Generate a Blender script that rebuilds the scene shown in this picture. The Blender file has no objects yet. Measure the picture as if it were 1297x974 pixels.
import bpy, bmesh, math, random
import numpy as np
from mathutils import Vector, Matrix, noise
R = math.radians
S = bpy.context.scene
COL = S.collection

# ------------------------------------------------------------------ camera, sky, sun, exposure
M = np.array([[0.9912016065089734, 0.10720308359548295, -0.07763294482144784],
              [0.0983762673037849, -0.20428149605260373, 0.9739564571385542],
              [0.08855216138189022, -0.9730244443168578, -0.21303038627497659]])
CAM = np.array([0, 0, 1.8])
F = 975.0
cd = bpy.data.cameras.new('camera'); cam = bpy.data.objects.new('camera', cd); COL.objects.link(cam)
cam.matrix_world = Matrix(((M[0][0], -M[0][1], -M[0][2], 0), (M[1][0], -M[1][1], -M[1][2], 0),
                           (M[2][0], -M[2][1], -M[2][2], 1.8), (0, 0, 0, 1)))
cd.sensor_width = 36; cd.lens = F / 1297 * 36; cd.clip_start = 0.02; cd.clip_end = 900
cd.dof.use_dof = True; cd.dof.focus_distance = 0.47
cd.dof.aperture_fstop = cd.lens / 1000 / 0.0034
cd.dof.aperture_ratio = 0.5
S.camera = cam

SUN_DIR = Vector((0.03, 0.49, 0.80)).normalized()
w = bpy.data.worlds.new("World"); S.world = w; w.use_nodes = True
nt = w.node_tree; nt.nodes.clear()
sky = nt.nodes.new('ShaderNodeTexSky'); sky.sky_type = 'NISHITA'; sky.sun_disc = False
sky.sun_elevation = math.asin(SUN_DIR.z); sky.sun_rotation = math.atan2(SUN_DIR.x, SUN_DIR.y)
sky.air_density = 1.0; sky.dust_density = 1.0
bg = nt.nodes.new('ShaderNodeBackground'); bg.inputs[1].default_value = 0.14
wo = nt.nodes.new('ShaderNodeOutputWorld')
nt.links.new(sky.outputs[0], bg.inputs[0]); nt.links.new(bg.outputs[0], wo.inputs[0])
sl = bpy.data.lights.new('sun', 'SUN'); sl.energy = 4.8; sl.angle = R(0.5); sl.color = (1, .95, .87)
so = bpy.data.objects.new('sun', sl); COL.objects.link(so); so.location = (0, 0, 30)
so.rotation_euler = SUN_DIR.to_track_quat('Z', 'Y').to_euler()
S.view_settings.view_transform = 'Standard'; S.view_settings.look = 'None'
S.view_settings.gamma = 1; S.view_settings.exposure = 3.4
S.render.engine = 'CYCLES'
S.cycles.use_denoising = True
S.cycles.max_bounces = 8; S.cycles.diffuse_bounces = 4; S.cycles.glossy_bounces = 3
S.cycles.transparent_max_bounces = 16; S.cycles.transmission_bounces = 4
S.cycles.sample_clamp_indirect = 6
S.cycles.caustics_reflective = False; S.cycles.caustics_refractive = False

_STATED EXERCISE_
Copy out all lines from the material above that contain the string "scene".

_FINAL RESULT_
Generate a Blender script that rebuilds the scene shown in this picture. The Blender file has no objects yet. Measure the picture as if it were 1297x974 pixels.
S = bpy.context.scene